Some of the funniest moments I’ve had in Skyrim were almost assuredly completely unplanned by the people who designed it.
Skyrim, like the previous titles in the series, or the other major gameworld from Bethesda, the Fallout series, uses scripts to tell all the various characters in the game where to be at certain times of the day, and how to react to events around them, and to moderate how each person feels about the player and the player’s actions.
Radiant Quests, Repeating Forever
Many of the basic quests available to the player are also randomly generated. There’s a list of quest-givers, a list of random loot or rewards, and a long list of possible locations for these quests. This is the Radiant system, and it adds a certain amount of unpredictability to every playthrough.

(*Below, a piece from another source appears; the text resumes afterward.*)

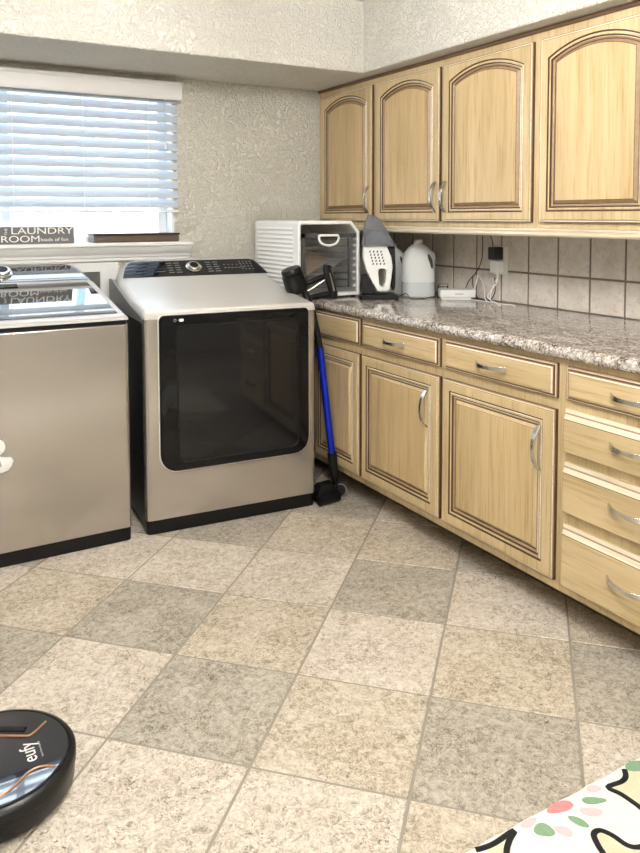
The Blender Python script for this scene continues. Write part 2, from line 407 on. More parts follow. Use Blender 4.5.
# blinds
bt = thing('window_blind', 'white slatted blind hanging over the window', 'blind', (-2.02, -0.03, 1.34))
bm = B(); poly_prism(bm, [(-2.87, -0.062, 1.915), (-2.87, -0.066, 1.925), (-2.87, -0.066, 1.985), (-2.87, -0.070, 1.992), (-2.87, -0.070, 2.004), (-2.87, -0.001, 2.004), (-2.87, -0.001, 1.965), (-2.87, -0.050, 1.965), (-2.87, -0.050, 1.915)], (1.664, 0, 0))
mesh_obj('valance', bm, plain('valance_paint', (0.66, 0.65, 0.63), 0.4, var=0.02), bt, bevel=0.002)
bm = B()
ns = 12; z0, z1 = 1.392, 1.925
for k in range(ns):
    z = z0+(z1-z0)*k/(ns-1); a = math.radians(58); hw = 0.0245
    dy, dz = hw*math.cos(a), hw*math.sin(a)
    N = 5; rows = []
    for i in range(N):
        t = -1+2*i/(N-1); crown = 0.0025*(1-t*t)
        y = -0.008 + t*dy; zz = z + t*dz      # room-side edge hangs low
        rows.append((y - crown*math.sin(a), zz + crown*math.cos(a)))
    top = rows; bot = [(y+0.0028*math.sin(a), zz-0.0028*math.cos(a)) for y, zz in rows]
    poly_prism(bm, [(-2.85, y, zz) for y, zz in top+bot[::-1]], (1.632, 0, 0))
mesh_obj('slats', bm, BLIND, bt)
bm = B(); box(bm, -2.85, -1.218, -0.030, 0.014, 1.346, 1.358); mesh_obj('bottom_rail', bm, WHITE, bt, bevel=0.004)
for x in (-2.68, -2.35, -2.022, -1.700, -1.377):
    bm = B()
    for yy in (-0.0335, 0.016): cyl(bm, (x, yy, 1.352), (0, 0, 1), 0.0011, 0.60, 6)
    box(bm, x-.006, x+.006, -0.036, 0.017, 1.3455, 1.353)
    mesh_obj('ladder_cord', bm, WHT, bt)
bm = B(); cyl(bm, (-1.2875, -0.045, 1.705), (0, 0, 1), 0.0014, 0.22, 6); cyl(bm, (-1.293, -0.045, 1.705), (0, 0, 1), 0.0014, 0.22, 6)
lathe(bm, (-1.290, -0.045, 1.665), [(0, 0), (0.008, 0.002), (0.008, 0.02), (0.004, 0.04), (0, 0.042)], 12)
mesh_obj('pull_cord', bm, GRW, bt)

# washer outlet box recessed in the wall
bm = B()
ox0, ox1, oz0, oz1 = -1.98, -1.535, 0.90, 1.098
nested(bm, [[(ox0, 0, oz0), (ox1, 0, oz0), (ox1, 0, oz1), (ox0, 0, oz1)], [(ox0, -.012, oz0), (ox1, -.012, oz0), (ox1, -.012, oz1), (ox0, -.012, oz1)], [(ox0+.22, -.012, oz0+.02), (-1.625, -.012, oz0+.02), (-1.625, -.012, oz1-.045), (ox0+.22, -.012, oz1-.045)], [(ox0+.22, -.003, oz0+.02), (-1.625, -.003, oz0+.02), (-1.625, -.003, oz1-.045), (ox0+.22, -.003, oz1-.045)]], [0, 0, 0])
tb = tag(mesh_obj('laundry_outlet_box', bm, WHITE), 'white framed laundry outlet box in the wall behind the dryer', 'outlet box')
bm = B(); box(bm, ox0+.221, -1.626, -.005, -.001, oz0+.021, oz1-.046); mesh_obj('recess', bm, plain('recess_grey', (0.12, 0.12, 0.115), 0.7), tb)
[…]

The game is big, with far too many moving parts, with everything governed by an interlocking set of scripts and triggers, all built on top of an engine that has been expanded and patched over the years. Toss all that together with an unpredictable human player who has been given the freedom to go anywhere, talk to (or kill) almost anyone in the game. You end up with a system that mostly works, but can break pretty easily.
Some of those breaks are predictable and repeatable and become exploits that a gamer can use (or not, if they would rather). And some of those breaks are chaotic, unpredictable, and hilarious. These bugs create some of my favorite moments in the game.
The Unbound Dremora
On one of my most recent playthroughs, I’ve been playing a pure mage, eschewing swords and armor for spells and potions. My character had been only using the various schools of magick to attack, defend, or otherwise complete quests. And eventually she had maxed out her skill in conjuration, the ability to summon things and creatures from other planes of existence.
Having reached this level, there was only one thing left to do: approach the instructor for conjuration at the College of Winterhold basically to complete my degree. The instructor gave me a ritual to perform: summon a dremora (a creature of the plane of Oblivion with great power), defeat it in combat three times, and order it to bring back some powerful artifact. All this, I did, and ran off to give the artifact to the instructor, Phinis Gestor.
Some time later, maybe a week or more in real time, my character was returning to the College to sell off a bunch of loot I’d found, and heard a noise behind me as I entered the dorms. I turned around, and came face to face with the red devil face of the unbound dremora I’d summoned earlier.
The dremora was not hostile. In fact, it seemed listless, quiet, almost depressed. Instead of bellowing threats, it said nothing at all. As I watched, it wandered across the atrium and up the stairs to the second floor. I ran after it, curious, but only watched as it went out the door to the roof. I couldn’t stop laughing. Apparently I’d forgotten to dismiss it after I was done.
That dremora is still there, on the roof, staring out to the horizon, stuck here, unable to leave or return to its home dimension. I’ve even tried attacking it to see if killing it will dispell it. Nope. It’s glitched out. It’s immune to attack, and it will not fight back. The College has gained another student, or a mascot.
Unpredictability Is Fun
A downside to the Radiant system is that after a while, these Radiant quests become boring and repetitive, despite the randomness, because they all boil down to “go fetch this thing for me”. It’s clearly not special to that NPC because they keep losing some random weapon or piece of armor in some other random tomb, cave, or dungeon, and only the player can go there and find it for them again.
I assumed that the unbound dremora should disappear, or at least become an enemy you can fight (and loot), after completing the quest. Its persistence is a bug, one that should have been fixed by a patch (and is fixed by the Unofficial Skyrim Patch, a crowd-sourced update provided by fans of the game). But it’s much funnier to have it hang around, observe, and act depressed at its fate.